Rail Product Solutions, Inc.

In October 2015, we acquired 100 percent of the stock in privately owned Rail Product Solutions, Inc. (RPS) from Amsted Rail Company, Inc. RPS is a leading North American provider of mission critical track fastening products and integrated fastening systems. The acquisition of RPS expands our portfolio of track related products and allows us to provide more comprehensive solutions to our customers. The purchase price was $165 million.
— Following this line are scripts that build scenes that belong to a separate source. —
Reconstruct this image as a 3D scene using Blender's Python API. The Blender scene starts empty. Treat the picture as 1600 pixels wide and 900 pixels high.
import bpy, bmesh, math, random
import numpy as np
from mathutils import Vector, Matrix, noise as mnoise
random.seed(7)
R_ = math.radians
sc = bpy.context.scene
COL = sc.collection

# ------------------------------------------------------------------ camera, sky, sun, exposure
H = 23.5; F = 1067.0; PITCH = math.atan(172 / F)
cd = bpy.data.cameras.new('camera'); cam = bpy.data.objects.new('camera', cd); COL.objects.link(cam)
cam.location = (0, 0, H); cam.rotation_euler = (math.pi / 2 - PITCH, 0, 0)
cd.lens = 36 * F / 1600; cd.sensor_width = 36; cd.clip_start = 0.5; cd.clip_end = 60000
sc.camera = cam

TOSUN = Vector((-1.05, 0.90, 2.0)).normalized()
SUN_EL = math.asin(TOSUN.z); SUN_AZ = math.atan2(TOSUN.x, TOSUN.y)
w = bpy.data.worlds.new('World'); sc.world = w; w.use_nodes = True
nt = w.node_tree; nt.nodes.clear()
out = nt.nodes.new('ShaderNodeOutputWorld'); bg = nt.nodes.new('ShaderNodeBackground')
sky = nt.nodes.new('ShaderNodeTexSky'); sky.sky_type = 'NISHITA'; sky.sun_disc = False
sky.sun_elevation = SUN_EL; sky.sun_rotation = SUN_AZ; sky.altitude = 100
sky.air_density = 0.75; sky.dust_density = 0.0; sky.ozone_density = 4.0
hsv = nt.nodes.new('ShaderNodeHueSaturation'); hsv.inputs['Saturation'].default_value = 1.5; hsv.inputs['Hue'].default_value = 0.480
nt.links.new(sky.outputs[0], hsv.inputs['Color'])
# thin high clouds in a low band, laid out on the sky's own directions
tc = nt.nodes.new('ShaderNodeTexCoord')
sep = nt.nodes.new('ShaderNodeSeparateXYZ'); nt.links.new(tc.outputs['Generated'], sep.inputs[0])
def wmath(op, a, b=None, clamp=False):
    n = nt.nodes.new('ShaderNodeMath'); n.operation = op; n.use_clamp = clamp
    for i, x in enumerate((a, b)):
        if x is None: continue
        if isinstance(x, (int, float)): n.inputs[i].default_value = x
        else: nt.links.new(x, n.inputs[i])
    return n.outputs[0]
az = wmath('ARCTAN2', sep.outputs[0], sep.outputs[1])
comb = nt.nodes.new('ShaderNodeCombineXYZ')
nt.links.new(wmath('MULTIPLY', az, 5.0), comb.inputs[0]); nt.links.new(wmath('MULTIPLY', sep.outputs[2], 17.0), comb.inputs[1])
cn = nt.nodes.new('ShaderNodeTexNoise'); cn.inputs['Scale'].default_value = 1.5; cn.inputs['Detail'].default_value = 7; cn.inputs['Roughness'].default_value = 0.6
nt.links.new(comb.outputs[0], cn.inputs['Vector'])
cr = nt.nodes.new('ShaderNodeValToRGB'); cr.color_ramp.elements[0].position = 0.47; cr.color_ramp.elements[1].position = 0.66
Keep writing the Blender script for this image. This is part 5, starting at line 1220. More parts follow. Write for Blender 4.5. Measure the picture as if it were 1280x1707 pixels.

The transaction was financed with available cash. Tangible assets acquired of $41 million, recorded at their fair values, were primarily receivables of $9 million, inventories of $6 million, property, plant and equipment of $17 million and an investment in an unconsolidated affiliated company of $9 million. Finite-lived intangible assets acquired of $82 million were primarily customer relationships and are being amortized on a straight-line basis over a weighted average period of approximately 15 years. Liabilities assumed as of the acquisition date were $11 million, which represented their fair values. Goodwill of $53 million, substantially all of which is deductible for income tax purposes, represented the excess of the consideration transferred over the net assets recognized and represented the estimated future economic benefits arising from other assets acquired that could not be individually identified and separately recognized. Factors that contributed to a purchase price resulting in the recognition of goodwill include RPS’s strategic fit into our product and services portfolio and the acquired assembled workforce. The results of the acquired business for the period from the acquisition date are included in the accompanying consolidated financial statements and are reported in the Energy & Transportation segment. Assuming this transaction had been made at the beginning of any period presented, the consolidated pro forma results would not be materially different from reported results.